▶ _Exercise brief_
Copy out every line in the entries below that includes "pixels".

▶ _Raw data_
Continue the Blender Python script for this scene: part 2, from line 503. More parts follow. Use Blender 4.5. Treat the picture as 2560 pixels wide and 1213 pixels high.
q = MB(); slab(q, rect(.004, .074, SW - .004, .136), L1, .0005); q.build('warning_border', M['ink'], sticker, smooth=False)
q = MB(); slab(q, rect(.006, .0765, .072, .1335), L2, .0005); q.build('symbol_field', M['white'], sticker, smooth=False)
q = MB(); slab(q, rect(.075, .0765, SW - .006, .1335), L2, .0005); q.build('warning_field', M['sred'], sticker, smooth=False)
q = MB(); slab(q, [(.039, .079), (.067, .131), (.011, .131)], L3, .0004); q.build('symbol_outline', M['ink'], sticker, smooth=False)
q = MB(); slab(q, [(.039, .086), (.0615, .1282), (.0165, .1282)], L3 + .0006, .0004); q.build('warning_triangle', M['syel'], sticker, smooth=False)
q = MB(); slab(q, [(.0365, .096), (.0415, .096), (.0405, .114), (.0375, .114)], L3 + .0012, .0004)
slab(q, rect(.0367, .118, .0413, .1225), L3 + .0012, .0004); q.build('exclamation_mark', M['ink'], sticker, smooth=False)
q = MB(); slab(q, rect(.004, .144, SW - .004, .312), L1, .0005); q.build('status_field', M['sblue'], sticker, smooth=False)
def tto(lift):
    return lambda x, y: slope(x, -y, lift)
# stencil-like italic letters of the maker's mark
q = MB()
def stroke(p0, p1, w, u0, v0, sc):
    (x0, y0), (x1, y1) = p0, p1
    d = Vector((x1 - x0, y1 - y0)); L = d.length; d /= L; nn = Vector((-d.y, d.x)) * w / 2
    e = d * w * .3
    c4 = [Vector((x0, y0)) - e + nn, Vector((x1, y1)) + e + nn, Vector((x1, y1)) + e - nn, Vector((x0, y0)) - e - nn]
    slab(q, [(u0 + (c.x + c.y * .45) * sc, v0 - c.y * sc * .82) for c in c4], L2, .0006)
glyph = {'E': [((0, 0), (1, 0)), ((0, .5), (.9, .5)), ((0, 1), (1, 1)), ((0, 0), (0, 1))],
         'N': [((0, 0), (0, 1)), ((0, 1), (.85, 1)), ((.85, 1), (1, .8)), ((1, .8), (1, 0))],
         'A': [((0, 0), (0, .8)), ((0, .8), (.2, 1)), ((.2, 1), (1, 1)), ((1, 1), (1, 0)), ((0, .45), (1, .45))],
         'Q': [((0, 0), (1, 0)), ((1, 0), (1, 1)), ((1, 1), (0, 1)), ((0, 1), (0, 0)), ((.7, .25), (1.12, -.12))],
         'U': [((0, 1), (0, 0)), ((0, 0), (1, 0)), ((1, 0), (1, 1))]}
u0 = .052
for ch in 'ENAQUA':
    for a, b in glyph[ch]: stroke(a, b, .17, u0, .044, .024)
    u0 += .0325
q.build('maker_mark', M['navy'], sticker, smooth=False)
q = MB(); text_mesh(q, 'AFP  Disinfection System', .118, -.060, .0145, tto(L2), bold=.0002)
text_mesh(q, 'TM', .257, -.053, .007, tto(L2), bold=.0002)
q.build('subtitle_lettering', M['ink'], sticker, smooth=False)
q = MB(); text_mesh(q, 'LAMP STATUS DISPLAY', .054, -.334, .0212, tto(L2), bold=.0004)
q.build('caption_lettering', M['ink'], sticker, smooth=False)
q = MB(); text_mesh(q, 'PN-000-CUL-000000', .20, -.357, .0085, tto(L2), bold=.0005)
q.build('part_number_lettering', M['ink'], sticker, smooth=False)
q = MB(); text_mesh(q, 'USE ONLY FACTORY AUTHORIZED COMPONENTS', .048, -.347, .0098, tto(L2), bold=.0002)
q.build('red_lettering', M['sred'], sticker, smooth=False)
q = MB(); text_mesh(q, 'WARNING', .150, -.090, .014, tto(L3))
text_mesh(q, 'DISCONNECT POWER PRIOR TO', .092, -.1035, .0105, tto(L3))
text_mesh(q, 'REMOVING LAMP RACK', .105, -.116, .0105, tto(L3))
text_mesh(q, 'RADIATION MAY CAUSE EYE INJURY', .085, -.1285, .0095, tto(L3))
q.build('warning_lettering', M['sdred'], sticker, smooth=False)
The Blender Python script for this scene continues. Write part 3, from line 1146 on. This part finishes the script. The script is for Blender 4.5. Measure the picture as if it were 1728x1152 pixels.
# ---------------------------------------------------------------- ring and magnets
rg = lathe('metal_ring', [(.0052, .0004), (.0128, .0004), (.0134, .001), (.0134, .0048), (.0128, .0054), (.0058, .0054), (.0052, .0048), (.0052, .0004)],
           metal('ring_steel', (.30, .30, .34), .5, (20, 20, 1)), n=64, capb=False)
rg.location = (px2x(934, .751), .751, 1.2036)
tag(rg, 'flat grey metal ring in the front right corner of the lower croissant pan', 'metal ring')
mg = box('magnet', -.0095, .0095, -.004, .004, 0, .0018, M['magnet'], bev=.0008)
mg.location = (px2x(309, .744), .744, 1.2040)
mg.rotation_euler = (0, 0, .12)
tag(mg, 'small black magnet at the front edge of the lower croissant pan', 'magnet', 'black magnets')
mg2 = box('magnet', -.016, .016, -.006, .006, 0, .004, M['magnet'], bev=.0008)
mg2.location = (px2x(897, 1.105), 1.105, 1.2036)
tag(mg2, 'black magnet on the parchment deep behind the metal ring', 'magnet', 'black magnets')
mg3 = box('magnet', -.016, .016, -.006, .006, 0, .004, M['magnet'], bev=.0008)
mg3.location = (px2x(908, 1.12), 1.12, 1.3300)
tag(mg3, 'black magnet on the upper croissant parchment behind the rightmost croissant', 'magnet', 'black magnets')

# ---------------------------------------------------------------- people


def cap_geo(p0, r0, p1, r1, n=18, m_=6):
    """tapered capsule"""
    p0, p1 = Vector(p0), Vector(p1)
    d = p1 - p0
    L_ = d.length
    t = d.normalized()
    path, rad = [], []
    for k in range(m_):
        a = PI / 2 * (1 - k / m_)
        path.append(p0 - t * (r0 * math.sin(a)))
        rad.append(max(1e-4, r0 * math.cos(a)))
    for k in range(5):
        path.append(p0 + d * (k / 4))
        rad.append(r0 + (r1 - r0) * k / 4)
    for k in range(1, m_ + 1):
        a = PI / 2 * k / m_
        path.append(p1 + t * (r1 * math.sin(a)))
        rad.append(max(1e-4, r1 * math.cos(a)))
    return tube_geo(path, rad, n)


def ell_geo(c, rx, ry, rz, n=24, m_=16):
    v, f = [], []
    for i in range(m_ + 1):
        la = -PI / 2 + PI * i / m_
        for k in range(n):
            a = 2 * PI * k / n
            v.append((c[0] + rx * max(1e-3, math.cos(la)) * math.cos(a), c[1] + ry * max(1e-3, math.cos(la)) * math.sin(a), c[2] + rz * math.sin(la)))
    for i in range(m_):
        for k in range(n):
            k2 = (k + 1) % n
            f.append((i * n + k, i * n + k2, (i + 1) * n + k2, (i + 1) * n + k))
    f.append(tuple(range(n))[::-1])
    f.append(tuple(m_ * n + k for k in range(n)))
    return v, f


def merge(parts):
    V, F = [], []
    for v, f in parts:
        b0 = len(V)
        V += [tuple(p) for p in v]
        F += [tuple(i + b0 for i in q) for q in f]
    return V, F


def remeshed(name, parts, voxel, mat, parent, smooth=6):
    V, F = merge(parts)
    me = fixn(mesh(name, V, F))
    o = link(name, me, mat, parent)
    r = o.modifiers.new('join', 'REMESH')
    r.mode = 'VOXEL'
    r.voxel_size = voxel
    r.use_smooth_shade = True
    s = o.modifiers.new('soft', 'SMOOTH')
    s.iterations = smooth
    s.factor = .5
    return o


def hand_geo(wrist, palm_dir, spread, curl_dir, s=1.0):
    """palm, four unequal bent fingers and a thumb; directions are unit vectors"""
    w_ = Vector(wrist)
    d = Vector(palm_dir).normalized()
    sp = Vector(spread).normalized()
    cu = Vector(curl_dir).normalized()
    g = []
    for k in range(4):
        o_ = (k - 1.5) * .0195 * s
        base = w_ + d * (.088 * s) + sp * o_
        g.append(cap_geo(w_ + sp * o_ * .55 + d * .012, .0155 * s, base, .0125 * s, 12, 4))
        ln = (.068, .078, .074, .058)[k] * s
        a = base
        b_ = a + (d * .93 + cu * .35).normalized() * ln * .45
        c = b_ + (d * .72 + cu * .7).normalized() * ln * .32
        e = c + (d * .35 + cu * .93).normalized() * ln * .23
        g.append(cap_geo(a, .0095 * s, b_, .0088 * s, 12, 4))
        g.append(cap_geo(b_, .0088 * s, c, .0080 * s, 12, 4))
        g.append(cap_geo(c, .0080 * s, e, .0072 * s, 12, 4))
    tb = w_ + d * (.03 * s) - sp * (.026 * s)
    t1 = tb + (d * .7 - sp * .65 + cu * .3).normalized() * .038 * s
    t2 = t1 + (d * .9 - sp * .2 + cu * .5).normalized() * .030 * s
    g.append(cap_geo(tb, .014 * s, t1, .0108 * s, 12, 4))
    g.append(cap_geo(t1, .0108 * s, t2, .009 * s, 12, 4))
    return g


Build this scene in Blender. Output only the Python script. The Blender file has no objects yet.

▶ _Solution_
Continue the Blender Python script for this scene: part 2, from line 503. More parts follow. Use Blender 4.5. Treat the picture as 2560 pixels wide and 1213 pixels high.
The Blender Python script for this scene continues. Write part 3, from line 1146 on. This part finishes the script. The script is for Blender 4.5. Measure the picture as if it were 1728x1152 pixels.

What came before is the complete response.